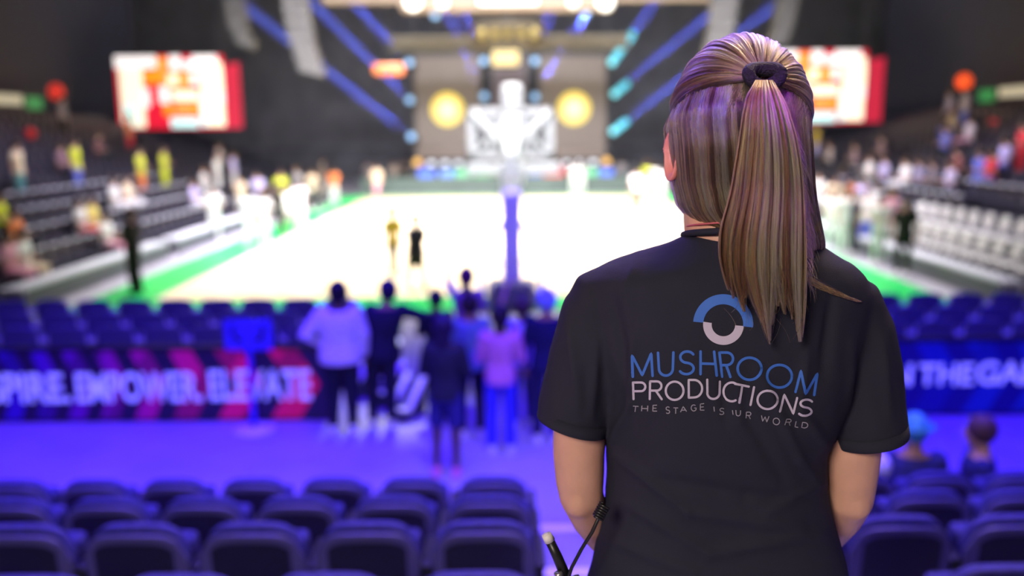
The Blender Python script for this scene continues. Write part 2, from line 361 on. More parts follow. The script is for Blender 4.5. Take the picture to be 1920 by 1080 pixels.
b.tube([HC+Vector((-.006, .088, -.01)), HC+Vector((-.008, .112, -.045))], [.008, .013], 8)  # nose
for q in (-1, 1): b.ell(HC+Vector((q*.033-.004, .082, -.008)), (.017, .012, .01), 10, 8)
b.tube([HC+Vector((-.03, .088, -.078)), HC+Vector((-.005, .1, -.08)), HC+Vector((.02, .088, -.078))], [.005, .008, .005], 8)
for q in 'LR':
    pts, rr = ARM[q]; P = [px(p) for p in pts]; r = [a/PXM for a in rr]
    F = [Wp(*f) for f in FORE[q]]
    b.tube(P+F[1:], r+[40/PXM, 36/PXM, 25/PXM], 18)
    b.ell(P[-1]+Vector(((-1 if q == 'L' else 1)*.004, -.012, 0)), (.024, .024, .028), 12, 8)
    hand_mb(b, F[-1], (F[-1]-F[-2])+Vector((0, .02, .012)), (0, .5, 1) if q == 'L' else (0, .5, -1), .175, 1 if q == 'L' else -1, .6)
for q in (-1, 1):  # legs inside the trousers
    b.tube([(.3+q*.09, YC, 2.78), (.3+q*.1, YC+.01, 2.5), (.3+q*.1, YC-.01, 2.07)], [.085, .055, .042], 14)
    b.tube([(.3+q*.1, YC-.02, 2.03), (.3+q*.1, YC+.12, 2.01)], [.035, .03], 10)
body = b.build('body', skin, None, voxel=.0045, smoothit=4); own(body)
# ear, the pink light on it put into its skin colour
e = MB(); ec = Wp(1263, 290, 1.20)
M = Euler((R(-8), R(6), R(22))).to_matrix()
pr = []
for k in range(22):
    a = 2*PI*k/22; pr.append((math.cos(a)*.019*(1 if math.sin(a) > 0 else .8), math.sin(a)*.033+(-.004 if math.sin(a) < 0 else 0)))
def eloop(k, x): return [ec+M@Vector((x, p[0]*k, p[1]*k)) for p in pr]
e.loft([eloop(.5, .012), eloop(.86, .006), eloop(1, -.002), eloop(.97, -.007), eloop(.8, -.006), eloop(.55, .001), eloop(.2, .002)])
own(e.build('ear', mat('skin_ear', (.80, .28, .28), .45, sss=.25, var=.05), None, smooth=True, voxel=.0018, smoothit=2))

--

Stated exercise
Produce an exact copy of each line of data, skipping embedded images.

The output
The Blender Python script for this scene continues. Write part 2, from line 361 on. More parts follow. The script is for Blender 4.5. Take the picture to be 1920 by 1080 pixels.
b.tube([HC+Vector((-.006, .088, -.01)), HC+Vector((-.008, .112, -.045))], [.008, .013], 8)  # nose
for q in (-1, 1): b.ell(HC+Vector((q*.033-.004, .082, -.008)), (.017, .012, .01), 10, 8)
b.tube([HC+Vector((-.03, .088, -.078)), HC+Vector((-.005, .1, -.08)), HC+Vector((.02, .088, -.078))], [.005, .008, .005], 8)
for q in 'LR':
    pts, rr = ARM[q]; P = [px(p) for p in pts]; r = [a/PXM for a in rr]
    F = [Wp(*f) for f in FORE[q]]
    b.tube(P+F[1:], r+[40/PXM, 36/PXM, 25/PXM], 18)
    b.ell(P[-1]+Vector(((-1 if q == 'L' else 1)*.004, -.012, 0)), (.024, .024, .028), 12, 8)
    hand_mb(b, F[-1], (F[-1]-F[-2])+Vector((0, .02, .012)), (0, .5, 1) if q == 'L' else (0, .5, -1), .175, 1 if q == 'L' else -1, .6)
for q in (-1, 1):  # legs inside the trousers
    b.tube([(.3+q*.09, YC, 2.78), (.3+q*.1, YC+.01, 2.5), (.3+q*.1, YC-.01, 2.07)], [.085, .055, .042], 14)
    b.tube([(.3+q*.1, YC-.02, 2.03), (.3+q*.1, YC+.12, 2.01)], [.035, .03], 10)
body = b.build('body', skin, None, voxel=.0045, smoothit=4); own(body)
# ear, the pink light on it put into its skin colour
e = MB(); ec = Wp(1263, 290, 1.20)
M = Euler((R(-8), R(6), R(22))).to_matrix()
pr = []
for k in range(22):
    a = 2*PI*k/22; pr.append((math.cos(a)*.019*(1 if math.sin(a) > 0 else .8), math.sin(a)*.033+(-.004 if math.sin(a) < 0 else 0)))
def eloop(k, x): return [ec+M@Vector((x, p[0]*k, p[1]*k)) for p in pr]
e.loft([eloop(.5, .012), eloop(.86, .006), eloop(1, -.002), eloop(.97, -.007), eloop(.8, -.006), eloop(.55, .001), eloop(.2, .002)])
own(e.build('ear', mat('skin_ear', (.80, .28, .28), .45, sss=.25, var=.05), None, smooth=True, voxel=.0018, smoothit=2))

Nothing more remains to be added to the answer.